Trying to answer the question of why we are single can be painful and quite unpleasant at times. But on the other side of the struggle, God has a blessing that will keep multiplying into even more blessings. My prayer is that Christian singles everywhere will position themselves to receive ALL of the blessings that God has for them.

4 comments:

Anonymous said...

Kevin,

As you probably have already figured out this subject deeply disturbs me to point of not being able to sleep but, I refuse to close the door to what you call one of “God’s blessings”...In order to enjoy the fullness of the blessings of that special someone you would need to be married...As the bible said, "for it is better to marry than to burn."

I must commend you for being open and honest. Thank you for sharing the reason you are still single.

I assure you I have continuously taken inventory of my life and came up empty…I never thought I wanted to be married until a few years ago but the person which I felt was the “one” passed away in 2006…so I guess I don’t know what God has planned for my life after all.

I do believe we can miss our window of opportunity and I can only speculate that is what happened with me. I will continue to pray God will fill me with his love and remove the emptiness caused by loneliness; and the desire to be needed…Today I am single and tomorrow I am going to be single so I need to get over it and realize it is not about me but about Him.

Again, thank you for making the sacrifice to share a part of you with the hopes of helping someone else.

Anonymous said...

Mr. Writer

I commend you for sharing your thoughts as to why you believe you are still single. You ask that we not comment on the reason you feel you are single and I am going to honor your request.

I feel my singleness is not about me and I refuse to make it about me…what God has for me it is for me and because I know he will give me the desires of my heart…I will not settle for less!

I will continue to celebrate and help those who seek and find the answer(s) to the reason they are single but, because this topic takes me to a dark place in my life I don’t want to be; I am not going to dwell on the reason for my singleness…

New Flash!
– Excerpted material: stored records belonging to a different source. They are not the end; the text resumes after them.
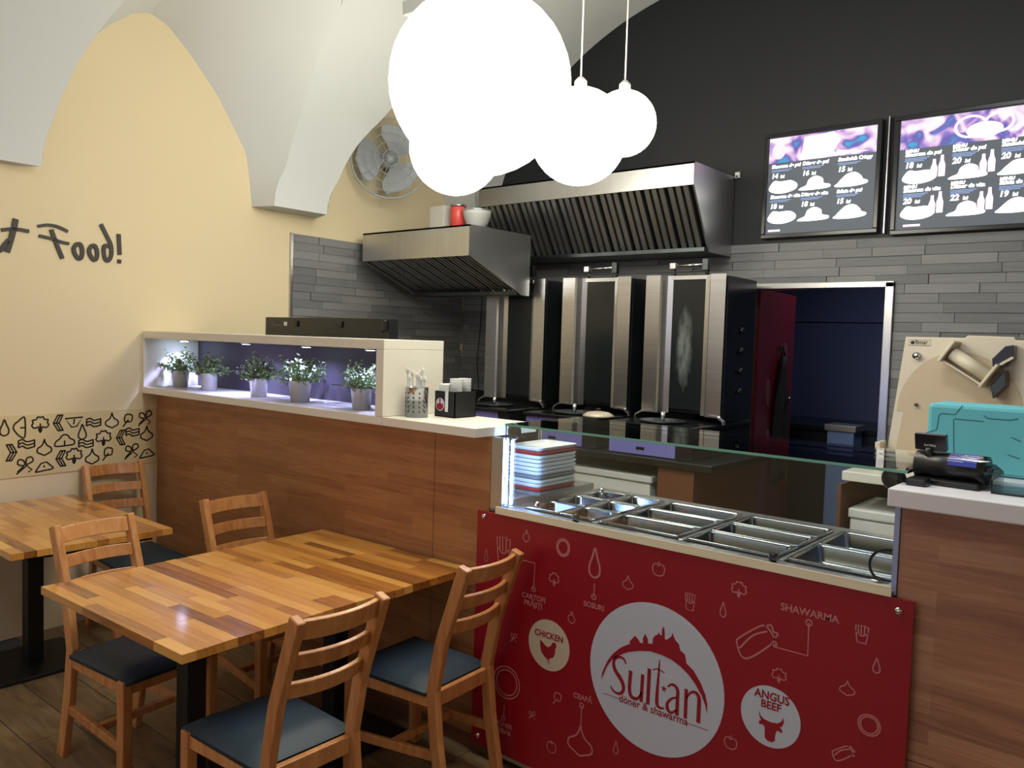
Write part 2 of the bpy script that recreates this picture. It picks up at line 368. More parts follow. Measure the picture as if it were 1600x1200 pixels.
ICON = {
    'drop': [('c', [(0, .5), (.14, .2), (.3, -.12), (.27, -.38), (0, -.5), (-.27, -.38), (-.3, -.12), (-.14, .2)])],
    'garlic': [('c', [(0, .5), (.06, .3), (.2, .1), (.44, -.05), (.46, -.28), (.2, -.42), (0, -.5), (-.2, -.42), (-.46, -.28), (-.44, -.05), (-.2, .1), (-.06, .3)])],
    'brocc': [('c', [(-.1, -.16), (-.34, -.22), (-.5, -.06), (-.42, .1), (-.46, .28), (-.25, .31), (-.15, .48), (0, .43), (.15, .48), (.25, .31), (.46, .28), (.42, .1), (.5, -.06), (.34, -.22), (.1, -.16), (.08, -.34), (0, -.5), (-.08, -.34)]), ('o', [(0, .04), (0, -.46)])],
    'broccr': [('c', [(.3, -.5), (.3, .5), (.05, .5), (-.15, .36), (-.4, .22), (-.5, 0), (-.35, -.2), (-.1, -.42)]), ('o', [(0, 0), (.3, 0)])],
    'cloud': [('c', [(-.5, -.28), (-.46, -.02), (-.28, .12), (-.1, .34), (.14, .34), (.3, .12), (.5, .0), (.5, -.24), (0, -.3)]), ('o', [(0, .0), (0, -.28)])],
    'waves': [('o', [(-.5, .22), (-.25, .3), (0, .14), (.25, .16), (.5, .22)]), ('o', [(-.5, 0), (-.25, .08), (0, -.08), (.25, -.06), (.5, 0)]), ('o', [(-.5, -.22), (-.25, -.14), (0, -.3), (.25, -.28), (.5, -.22)]), ('l', [(-.5, .22), (-.5, -.22)]), ('l', [(.5, .22), (.5, -.22)])],
    'chevl': [('l', [(-.02, .5), (-.3, .02), (0, -.46)]), ('l', [(.14, .5), (-.12, .02), (.16, -.46)]), ('l', [(.3, .5), (.06, .02), (.32, -.46)]), ('l', [(-.02, .5), (.3, .5)]), ('l', [(0, -.46), (.32, -.46)]), ('l', [(-.3, .02), (.06, .02)])],
    'chevr': [('l', [(.02, .5), (.3, .02), (0, -.46)]), ('l', [(-.14, .5), (.12, .02), (-.16, -.46)]), ('l', [(-.3, .5), (-.06, .02), (-.32, -.46)]), ('l', [(.02, .5), (-.3, .5)]), ('l', [(0, -.46), (-.32, -.46)]), ('l', [(.3, .02), (-.06, .02)])],
    'tri': [('l', [(-.5, .3), (.5, .34), (.16, -.3), (-.14, -.34), (-.5, .3), (.5, .34)]), ('o', [(.02, .22), (-.02, -.12)])],
    'hat': [('l', [(-.5, -.3), (-.2, .26), (.1, .34), (.46, -.08)]), ('l', [(-.5, -.34), (.4, -.22)]), ('l', [(.5, -.14), (.4, -.22)]), ('o', [(-.03, .08), (-.02, -.02)])],
    'leaf': [('c', [(-.3, -.1), (-.24, .36), (.1, .42), (.36, .3), (.3, -.1), (.0, -.16)]), ('l', [(.02, .0), (-.44, -.5)])],
    'carrot': [('l', [(-.46, -.46), (.1, -.02), (.4, -.3), (.2, -.4)]), ('c', [(-.1, .0), (-.4, .1), (-.34, .36), (-.1, .3), (0, .1)]), ('c', [(.06, .06), (.1, .4), (.36, .46), (.46, .24), (.24, .1)]), ('l', [(-.4, -.34), (-.1, -.06)])],
    'tomato': [('c', [(-.36, .28), (-.46, 0), (-.34, -.34), (0, -.46), (.34, -.34), (.46, 0), (.36, .28), (0, .36)]), ('l', [(-.2, .32), (0, .22), (.22, .34)]), ('l', [(0, .5), (0, .26)])],
    'fries': [('l', [(-.36, .1), (-.26, -.5), (.26, -.5), (.36, .1)]), ('l', [(-.36, .1), (-.4, .42), (-.24, .46), (-.2, 0)]), ('l', [(-.2, .4), (-.06, .5), (-.04, -.02)]), ('l', [(.02, .44), (.16, .5), (.14, -.02)]), ('l', [(.22, .4), (.38, .44), (.36, .1)]), ('o', [(-.36, .1), (0, -.12), (.36, .1)])],
    'ring': [('c', [(.5, 0), (.35, .38), (0, .5), (-.37, .35), (-.5, 0), (-.34, -.38), (0, -.5), (.36, -.35)]), ('c', [(.4, .03), (.27, .32), (-.02, .4), (-.3, .26), (-.4, -.03), (-.25, -.31), (.02, -.4), (.29, -.27)])],
    'wrap': [('c', [(-.5, -.14), (-.36, -.46), (-.1, -.4), (.42, .1), (.4, .3), (.22, .46), (.04, .4), (-.44, .0)]), ('o', [(-.42, -.26), (-.1, .14), (.26, .34)]), ('o', [(.22, .46), (.36, .52), (.42, .38), (.54, .34), (.46, .2), (.52, .06), (.4, .06)])],
    'radish': [('c', [(0, .24), (.32, .1), (.36, -.24), (.0, -.44), (-.34, -.2), (-.3, .12)]), ('o', [(0, .24), (-.04, .5), (.14, .34), (0, .24)])],
}
def icon(b, name, cx, cz, w, h, lw, mp, d):
    for kind, pts in ICON[name]:
        q = [(cx + p[0] * w, cz + p[1] * h) for p in pts]
        if kind == 'c': q = spline(q, True, 4)
        elif kind == 'o': q = spline(q, False, 4)
        ribbon(b, q, lw, mp, d)

# ================================================================ SETTING
KX = 0.0677                                       # the left wall runs slightly off square
def LWX(y): return -KX * y
YB = 2.9
# ---- walls
ang_w = math.atan2(1.0, -KX)
b = B(); y0, y1 = -5.2, 3.05
b.prism([(LWX(y0), y0, 0), (LWX(y1), y1, 0), (LWX(y1) - 0.2, y1, 0), (LWX(y0) - 0.2, y0, 0)], (0, 0, 4.5))
wall_left = struct('wall_left', b, cream)
DX0, DX1, DZ = 2.44, 3.39, 2.085
b = B(); b.box(-0.4, DX0, YB, YB + 0.15, 0, 4.5); b.box(DX1, 7.7, YB, YB + 0.15, 0, 4.5); b.box(DX0, DX1, YB, YB + 0.15, DZ, 4.5)
wall_back = struct('wall_back', b, black_paint)
struct('wall_right', B().box(7.5, 7.7, -5.2, YB, 0, 4.5), cream)
struct('wall_front', B().box(-0.2, 7.7, -5.4, -5.2, 0, 4.5), cream)
# ---- floor: base and planks
b = B(); b.box(-0.4, 7.7, -5.4, 5.2, -0.15, -0.004)
floor = struct('floor', b, grout)
pl_me = mesh_of('plank', B().box(-0.498, 0.498, -0.0975, 0.0975, -0.012, 0.0), plank_mat)
for r in range(36):
    yy = -4.2 + 0.1 + r * 0.2; sh = random.choice((0.0, 0.33, 0.66))
    for k in range(-1, 6):
        xx = k + 0.5 + sh
        if yy > 2.8 or xx < -0.1 or xx > 5.4: continue
        o = bpy.data.objects.new('plank', pl_me); C.objects.link(o); o.parent = floor; o.location = (xx, yy, 0)

# ---- vaulted ceiling
ZS = 2.513
def vz(x): return ZS + 1.75 * math.sqrt(max(0.0, 1 - ((x - 2.3) / 2.17) ** 2))
def lerp(tab, x):
    if x <= tab[0][0]: return tab[0][1]
    for (a, p), (c, q) in zip(tab, tab[1:]):
        if x <= c: return p + (q - p) * (x - a) / (c - a)
    return tab[-1][1]
XT = 1.35
R1 = [(.13, .715), (.155, .785), (.232, .814), (.335, .82), (.47, .804), (.6, .8), (.73, .78), (1.0, .6), (1.2, .34), (XT, -.06)]
L1 = [(.13, -.70), (.155, -.647), (.207, -.595), (.31, -.503), (.427, -.404), (.7, -.28), (1.0, -.18), (1.2, -.1), (XT, -.06)]
L2 = [(.13, 1.141), (.153, 1.224), (.224, 1.33), (.307, 1.465), (.43, 1.58), (.7, 1.74), (1.0, 1.86), (1.2, 1.9), (XT, 1.93)]
R2 = [(x, 3.86 - y) for x, y in L2]
R0 = [(x, y - 1.99) for x, y in R1]; L0 = [(x, y - 1.99) for x, y in L1]
Rm = [(x, y - 1.99) for x, y in R0]; Lm = [(x, y - 1.99) for x, y in L0]
PROF = [(0, 1.0), (.17, .97), (.339, .933), (.657, .63), (.86, .36), (.985, .15), (1.02, 0)]   # height over spring -> s
xs = [.13 + 2.17 * (1 - math.cos(t)) for t in [i * (PI / 2) / 44 for i in range(45)]]
lun = [(-4.04, Lm, Rm), (-2.05, L0, R0), (-.06, L1, R1), (1.93, L2, R2)]
b = B()
ZT = vz(XT)
def xin(z):                                        # inverse of the barrel profile
    u = min(1.0, max(0.0, (z - ZS) / 1.75)); return 2.3 - 2.17 * math.sqrt(max(0, 1 - u * u))
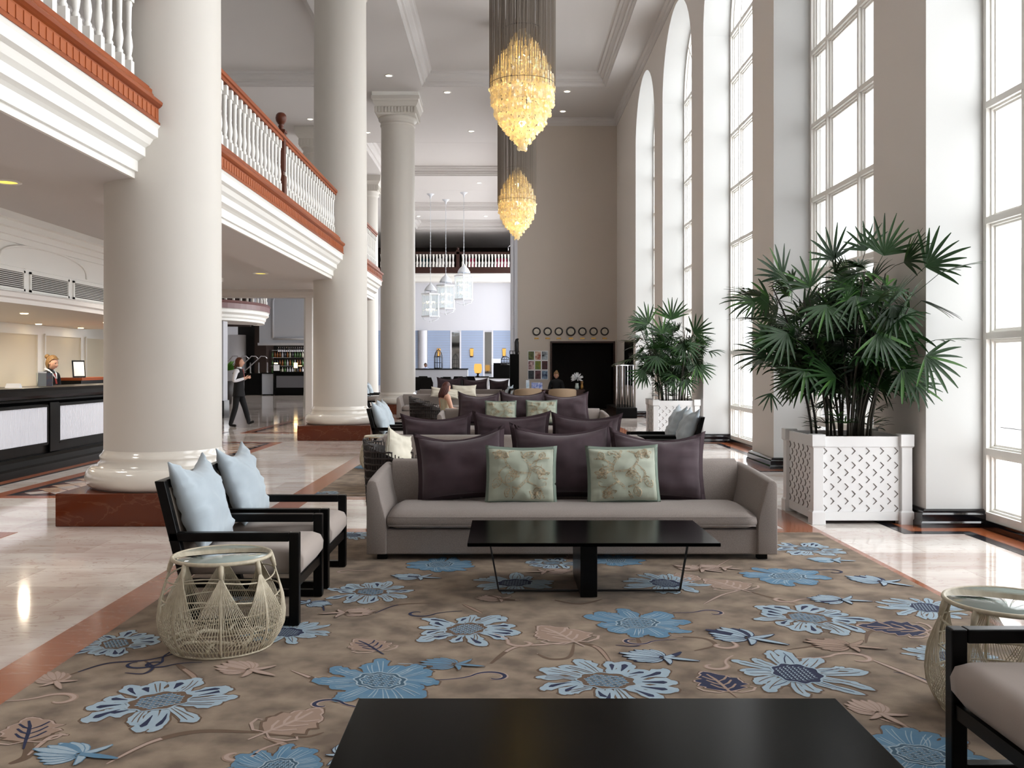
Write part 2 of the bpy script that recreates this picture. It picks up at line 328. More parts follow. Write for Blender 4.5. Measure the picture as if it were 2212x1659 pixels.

Just trying to build relationships to the point of simply making friends seems to be too much trouble so I just want to be content with whatever life throws at me even if it means being single for the rest of my life…Could you please tell me how to learn to be content in every situation?

I pray the Lord will take this cup of loneliness away from me …fore I know there is a difference between being alone and being lonely…and I am ok with being alone, I don’t mind going out to eat, or going to the movies alone because I cannot let me being single consume me.

Anonymous said...

Good opening. The only comment I can make on your statement is:
You are a complex person. That ocean that seems so calm on the surface. But lying underneath that calm surface is a whole world of depth. There is wisdom beyond your age, a wealth of knowledge and pure, unconditional love and concern. I don't believe there is a selfish bone in your body.
Me on the other hand:
Everything about me is on the surface. You see it in my face and hear it in my voice. I have cared for others it seems like forever and now I want the caring to be about me. And sometimes that feels selfish.
There are days I long to be married and days I feel why bother.
When I go out and see couples young and old "holding hands", smiling and just enjoying each other, I feel as if I am missing the best part of life. That's painful. To think that I will not know what it is to have someone look at me, want to walk down the streets holding my hand, or sharing God's word with me, or to just grow old with is not a good feeling at all.
I ask myself what have I done wrong or doing wrong or maybe, it's just not meant to be.
So instead of getting caught up in feeling depressed or angry for not having what I see others have, I close out those feelings and try to enjoy what I do have. It's not easy. But the more I do it(shut out those feelings), the better I become at masking the real hurt.
It's painful to love and want and not have it returned the way you really want it. So you accept life and move on.
I am selfish, because I want the love and caring to be given to me as I had given before.
I am fearful that that will never happen and I will grow old alone with my four legged cat.
I know God has a plan for me and I will continue going each day as it unfolds.
I pray that I have not blocked the blessing He has for me. Or even closed the door on that blessing.
I am here reaching out, where is that hand on the other side?

Anonymous said...

I want to agree with favoredandblest.
Just trying to get out there and just make friends is a job. You have to work at it. And then you don't know if they are for real or not. You know in your heart that you are sincere, but whose to say that the other person is or don't have a hidden agenda. We aren't talking romantic here, just friendship. That is most definatly a "news flash".